Senator Chris Murphy, an influential Democrat and member of the Senate Foreign Relations Committee, warned that the designation was a “clear attempt by the Trump administration to hamstring future peace negotiations.”

“The Houthis and their financial supporters are already subject to U.S. sanctions, so the practical impact of the designation would be exclusively to make it more difficult to negotiate with Houthi leaders and to deliver aid to Houthi-controlled areas, where the majority of Yemenis still live,” Murphy had said.

“There is no doubt that the Houthis have led a brutal military campaign that has starved, imprisoned and killed many civilians,” Murphy added. “But if the U.S. government is going to designate international actors for intentionally harming civilians in Yemen, the Saudi-led coalition should also be at the top of that list.”

Human rights organisations had also lashed out at the decision. US-based Human Rights Watch warned of the consequences of US designation. “Many Yemenis are already on the brink of starvation, and US actions that would interfere with the work of aid organisations could have catastrophic consequences,” said the organisation’s Yemen researcher, Afrah Nasser, in a report. “Any designation of the Houthis should at a minimum provide clear and immediate exemptions for humanitarian aid, but millions of lives should not have to depend on that.”

The U.N. describes Yemen as the world’s biggest humanitarian crisis, with 80 pc of its people in need of food and emergency aid just in order to survive. The Yemeni war has been one of the bloodiest in recent years and is believed to have killed over 100,000 persons so far and pushed about 20 million persons, 4 in 5 Yemenis, into starvation and extreme poverty.

Over 90 pc of Yemenis are dependent upon food imports and they have been choked by restrictions, fees, and double inspections, according to Mohammed Abdi, country director, Yemen of Norwegian Refugee Council. He goes on to say that a political tug-of-war over fuel is preventing crops from being irrigated or transported to markets and aid agencies are being blocked from reaching hungry communities. The situation is so grave that even those who have jobs are often not paid for them. An estimated half a million doctors, teachers, and other public servants have not received a salary in four years.

The US says that its decision was taken entirely on humanitarian grounds and to precisely ease the hardships that Abdi says Yemenis have been subjected to for nearly a decade of civil war. “Our action is due entirely to the humanitarian consequences of this last-minute designation from the prior administration, which the United Nations and humanitarian organizations have since made clear would accelerate the world’s worst humanitarian crisis,” an official of the US State Department said.
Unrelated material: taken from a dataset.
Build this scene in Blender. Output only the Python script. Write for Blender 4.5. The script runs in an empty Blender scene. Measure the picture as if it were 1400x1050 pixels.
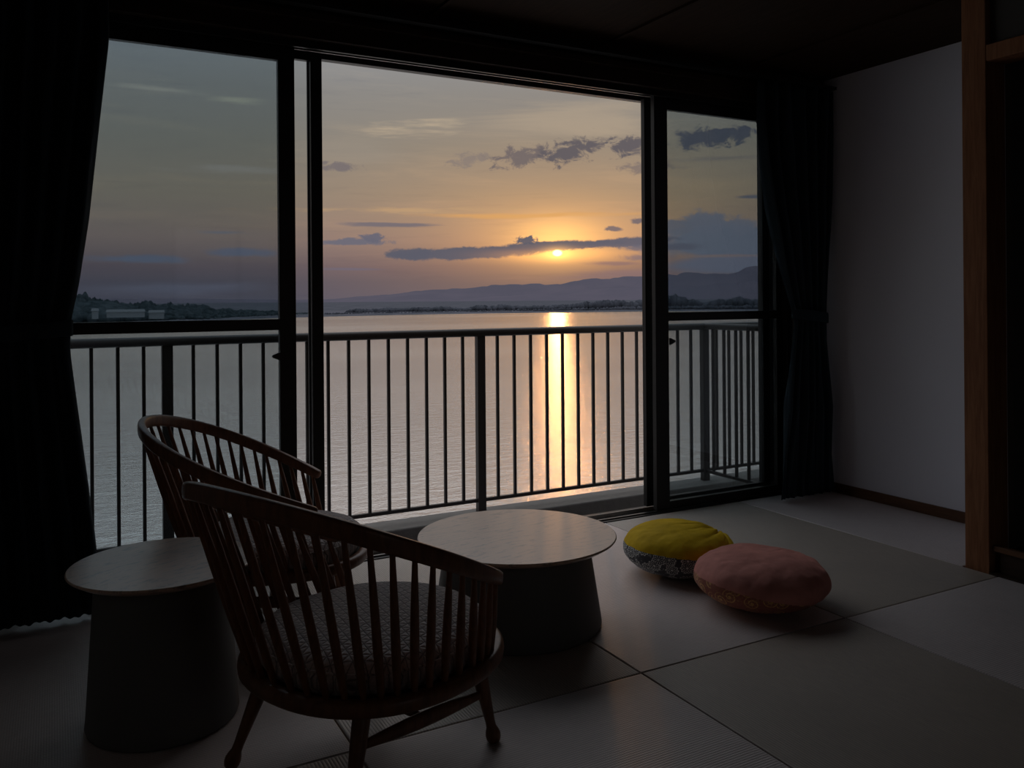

Biden ends support to military campaign as well

The move to remove Houthis from terror groups’ list came just a day after President Biden halted US support for the Saudi Arabia-led military campaign in Yemen, which is widely seen as a proxy conflict between Saudi Arabia and Iran, the main backer of the Houthis.

The Houthis have been battling Yemen’s UN-recognised government since 2014. When the Houthis, mainly Shias, registered major victories over the Yemeni forces, leaving them in a complete disarray, it alarmed Saudi Arabia that feared that a Houthi win in Yemen would allow Iran to set up bases on Saudi Arabia’s southern borders, a nightmarish scenario for the belligerent Crown Prince Mohammed bin Salman, who has been the de-facto ruler of the Kingdom for nearly half a decade.

He led his country into the war in 2015, even before he was formally named the Crown Prince of the Kingdom. The belief in Riyadh was that the Saudi army, heavily equipped with far superior weaponry from the United States and other Western powers, would deal with the rag-tag Houthi army which only had Iranian-supplied weapons, within a matter of weeks.

However, soon enough the Saudis and their allies, the United Arab Emirates, found themselves bogged down in an unwinnable war. The only thing that has kept them going in the war and perhaps the only thing standing between them and a defeat in the war was the ‘soft’ support that the coalition received from the US, UK and France – notably intelligence and logistics.

This has now been put an end to by the Biden administration, which decided to end American support for offensive operations in Yemen. The decision came on the heels of another order to pause the sale of smart-bomb technology to Saudi Arabia, which has been widely criticized for its conduct in the war.

The US is now moving from watching the war from the sidelines to taking the centre stage in the Yemen crisis. The Biden administration has also decided to appoint a special envoy to Yemen charged with helping end the civil war.

For a country and its 24 million people who have been ravaged but war for far too long, the series of positive decisions made by Joe Biden and in quick succession would be extremely welcome. Riyadh is unlikely to misunderstand or ignore the clear message that Washington DC’s recent moves send on the coalition’s war effort. While officially MBS may be too recalcitrant to put an end to the war, he may well ask his generals to go slow and sue for peace, especially if he gets the cover of a call by the US President to join in the international peace effort.